Skeletons scoops Michael Powell Award

Nick Whitfield's debut praised for 'original vision'.

by Amber Wilkinson

Skeletons won the Michael Powell Award
Skeletons won the Michael Powell Award

The Edinburgh Film Festival announced its feature film award winners tonight.

Director Nick Whitfield's Skeletons - concerning a two-man emotional exterminator team - won the Michael Powell Award for Best New British Feature Film, with special mention also going to Rory and Edward McHenry's Jackboots On Whitehall.

The Jury citation read: “The Michael Powell Jury, having considered the 11 films in competition for the Best New British Feature Film, is pleased to announce two unanimous decisions. A Special Mention to Edward and Rory McHenry for their animated revision of modern British history, Jackboots On Whitehall, and the Michael Powell Award goes to writer/director Nick Whitfield whose debut feature Skeletons best exemplifies the spirit of Michael Powell in its original vision and dark humour.”

David Thewlis was awarded the PPG Award for Best Performance in a British Feature Film for his full-on performance as IRA man Jim McCann in Mr Nice, which the jury described as "energetic and electrifying".

It was a good night for British filmmaking, as Gareth Edwards was also among the winners, picking up the New Directors Award for creature-feature-cum-road-movie Monsters.

Speaking about the award, the jury said: "The very high standard of the competitors for the Moët New Director's Award made the selection process as difficult as it was pleasurable. There were, for all of the jurors, four stand-out films.

"We would like to give special mentions to Nothing Personal, Son Of Babylon and Winter's Bone. And we give the award, which acknowledges both ability and potential, to Monsters and its maker Gareth Edwards, whose extraordinary talents we confidently expect to see a great deal more of in the years to come.”

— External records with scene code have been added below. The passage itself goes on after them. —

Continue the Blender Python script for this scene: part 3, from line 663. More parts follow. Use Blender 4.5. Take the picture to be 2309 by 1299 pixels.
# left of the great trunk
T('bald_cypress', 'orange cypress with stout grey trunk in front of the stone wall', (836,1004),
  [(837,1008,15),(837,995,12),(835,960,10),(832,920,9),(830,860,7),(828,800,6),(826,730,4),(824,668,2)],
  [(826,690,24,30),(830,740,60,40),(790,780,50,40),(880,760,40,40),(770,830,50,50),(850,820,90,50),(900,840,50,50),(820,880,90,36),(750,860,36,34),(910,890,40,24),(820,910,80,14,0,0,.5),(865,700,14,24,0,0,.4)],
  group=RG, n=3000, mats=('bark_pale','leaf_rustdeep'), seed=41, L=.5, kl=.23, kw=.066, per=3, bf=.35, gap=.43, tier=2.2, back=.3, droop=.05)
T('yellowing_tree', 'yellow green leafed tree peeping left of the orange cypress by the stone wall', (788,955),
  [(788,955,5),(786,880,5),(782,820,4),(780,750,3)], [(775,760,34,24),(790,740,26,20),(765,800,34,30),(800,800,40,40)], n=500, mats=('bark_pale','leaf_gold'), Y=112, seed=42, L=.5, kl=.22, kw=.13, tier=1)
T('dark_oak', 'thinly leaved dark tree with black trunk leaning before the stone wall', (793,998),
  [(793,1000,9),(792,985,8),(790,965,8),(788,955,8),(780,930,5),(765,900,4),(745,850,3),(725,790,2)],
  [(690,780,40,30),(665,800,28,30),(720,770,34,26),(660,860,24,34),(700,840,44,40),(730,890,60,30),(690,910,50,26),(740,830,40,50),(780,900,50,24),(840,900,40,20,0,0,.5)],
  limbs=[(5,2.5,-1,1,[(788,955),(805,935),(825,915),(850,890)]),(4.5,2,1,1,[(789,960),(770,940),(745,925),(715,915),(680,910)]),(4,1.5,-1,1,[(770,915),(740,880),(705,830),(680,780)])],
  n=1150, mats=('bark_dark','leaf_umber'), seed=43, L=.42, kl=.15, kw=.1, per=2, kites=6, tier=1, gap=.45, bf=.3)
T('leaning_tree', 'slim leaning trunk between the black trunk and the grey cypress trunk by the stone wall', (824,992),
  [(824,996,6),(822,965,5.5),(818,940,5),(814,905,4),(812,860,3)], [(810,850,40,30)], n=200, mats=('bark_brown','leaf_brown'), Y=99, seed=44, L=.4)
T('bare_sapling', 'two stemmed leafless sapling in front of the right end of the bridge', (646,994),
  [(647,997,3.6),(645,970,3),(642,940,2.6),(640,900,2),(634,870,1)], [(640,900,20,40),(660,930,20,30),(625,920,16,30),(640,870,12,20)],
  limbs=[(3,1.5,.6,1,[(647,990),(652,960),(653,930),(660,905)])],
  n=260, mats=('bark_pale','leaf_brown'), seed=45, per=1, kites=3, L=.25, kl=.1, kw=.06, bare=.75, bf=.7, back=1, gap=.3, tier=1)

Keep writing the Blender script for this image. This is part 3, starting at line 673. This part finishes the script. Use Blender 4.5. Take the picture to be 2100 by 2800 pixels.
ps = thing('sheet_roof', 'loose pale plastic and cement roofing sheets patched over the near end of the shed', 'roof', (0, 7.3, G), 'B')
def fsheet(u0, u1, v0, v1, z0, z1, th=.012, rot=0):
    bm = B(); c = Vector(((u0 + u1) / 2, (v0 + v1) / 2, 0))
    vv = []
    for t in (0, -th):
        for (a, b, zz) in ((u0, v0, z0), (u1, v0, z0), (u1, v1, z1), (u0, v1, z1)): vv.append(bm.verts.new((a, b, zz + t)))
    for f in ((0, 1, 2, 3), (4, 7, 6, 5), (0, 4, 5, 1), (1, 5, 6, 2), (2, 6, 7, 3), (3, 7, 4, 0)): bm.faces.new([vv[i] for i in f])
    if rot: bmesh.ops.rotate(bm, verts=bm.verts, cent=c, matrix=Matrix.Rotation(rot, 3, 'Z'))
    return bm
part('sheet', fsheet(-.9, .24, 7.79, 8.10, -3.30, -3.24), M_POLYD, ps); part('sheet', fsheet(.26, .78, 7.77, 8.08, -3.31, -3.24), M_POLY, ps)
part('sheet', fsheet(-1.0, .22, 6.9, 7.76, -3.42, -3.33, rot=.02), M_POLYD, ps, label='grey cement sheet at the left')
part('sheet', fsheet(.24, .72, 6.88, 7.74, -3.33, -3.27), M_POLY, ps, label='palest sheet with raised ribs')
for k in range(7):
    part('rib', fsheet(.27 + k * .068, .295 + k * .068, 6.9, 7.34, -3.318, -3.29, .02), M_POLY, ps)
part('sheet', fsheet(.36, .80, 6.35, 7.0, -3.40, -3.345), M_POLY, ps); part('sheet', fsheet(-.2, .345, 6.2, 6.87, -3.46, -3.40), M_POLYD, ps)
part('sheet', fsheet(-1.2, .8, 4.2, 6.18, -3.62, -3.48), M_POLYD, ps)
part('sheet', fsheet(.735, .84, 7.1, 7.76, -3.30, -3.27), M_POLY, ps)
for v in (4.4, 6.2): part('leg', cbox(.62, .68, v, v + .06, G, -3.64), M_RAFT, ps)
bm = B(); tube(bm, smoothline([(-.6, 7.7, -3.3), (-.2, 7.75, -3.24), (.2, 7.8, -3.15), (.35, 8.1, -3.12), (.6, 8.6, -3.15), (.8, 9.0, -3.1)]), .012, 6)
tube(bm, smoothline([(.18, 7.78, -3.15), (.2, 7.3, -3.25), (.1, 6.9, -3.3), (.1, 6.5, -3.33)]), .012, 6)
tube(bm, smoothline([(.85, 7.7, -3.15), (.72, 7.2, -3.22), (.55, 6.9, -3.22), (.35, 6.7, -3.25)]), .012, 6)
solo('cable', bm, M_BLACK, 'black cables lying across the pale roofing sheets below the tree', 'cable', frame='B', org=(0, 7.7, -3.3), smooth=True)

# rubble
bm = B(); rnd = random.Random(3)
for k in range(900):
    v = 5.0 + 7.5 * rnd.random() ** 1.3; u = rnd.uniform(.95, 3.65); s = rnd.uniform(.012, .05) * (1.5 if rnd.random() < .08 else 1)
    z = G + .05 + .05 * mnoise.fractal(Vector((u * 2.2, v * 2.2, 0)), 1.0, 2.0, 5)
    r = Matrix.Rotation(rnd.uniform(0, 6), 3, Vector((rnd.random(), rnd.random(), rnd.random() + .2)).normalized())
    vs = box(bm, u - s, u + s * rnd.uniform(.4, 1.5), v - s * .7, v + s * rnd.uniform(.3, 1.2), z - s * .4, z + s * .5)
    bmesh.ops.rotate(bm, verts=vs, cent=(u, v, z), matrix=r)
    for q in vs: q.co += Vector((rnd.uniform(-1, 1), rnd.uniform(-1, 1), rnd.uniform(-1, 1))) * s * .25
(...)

Ryan Piers Williams' The Dry Land - about a soldier struggling to adjust to normality after returning from Iraq - was named Best International Feature. The director and film's star flew all the way back from LA to collect the prize for their film. The Jury said: "We thought this delicate and emotional film took a subject that could have been predictable and explored it with a refreshing subtlety of characterisation, with universally beautiful performances and with a respect for the audience’s intelligence that made it not only a superbly told, gripping and relevant story, but a natural and unanimous winner.

"We’d also like to commend two other films that gave us an enormous amount of pleasure locked, as we were, in dark rooms all day during the longest unbroken stretch of Edinburgh sunshine on record: For transporting us with a magnificent aesthetic flair, for its hypnotic cast and for creating an entirely believable world of monstrously amoral hit men that, despite ourselves, we all wanted to hang out with, we commend the epic landscape of Snowman's Land.

"And for giving us two hours of unbridled snorting laughter with a bucket-load of soppily embarrassing feelgood tears thrown in for good measure, we commend the unalloyed good time that is Barry Munday.”

The Feature Documentary award, meanwhile, presented a tough choice for the jurors, who said: “The jury found themselves faced with a difficult choice between two very different but oddly complementary films.

"We would first like to make a special mention: of Sebastian Junger and Tim Hetherington's Restrepo, for its visceral intensity and unflinching honesty. But in recognition of the complexity and subtlety of its storytelling; the brilliance of its conception and execution; and the presence of an authorial voice that is strong without being didactic, the jury awards the EIFF 2010 Best Feature Documentary Award to Laura Poitras for The Oath.”

This year's festival audience award went to Aaron Schneider's gentle Tennessee fable Get Low.

The short film awards, which were announced earlier in the week, went to Daniel Mulloy's Baby, Fabio Grassadonia and Antonio Piazza's Rita, Maria's Way, directed by Anne Milne and animation Stanly Pickle, directed by Victoria Mather.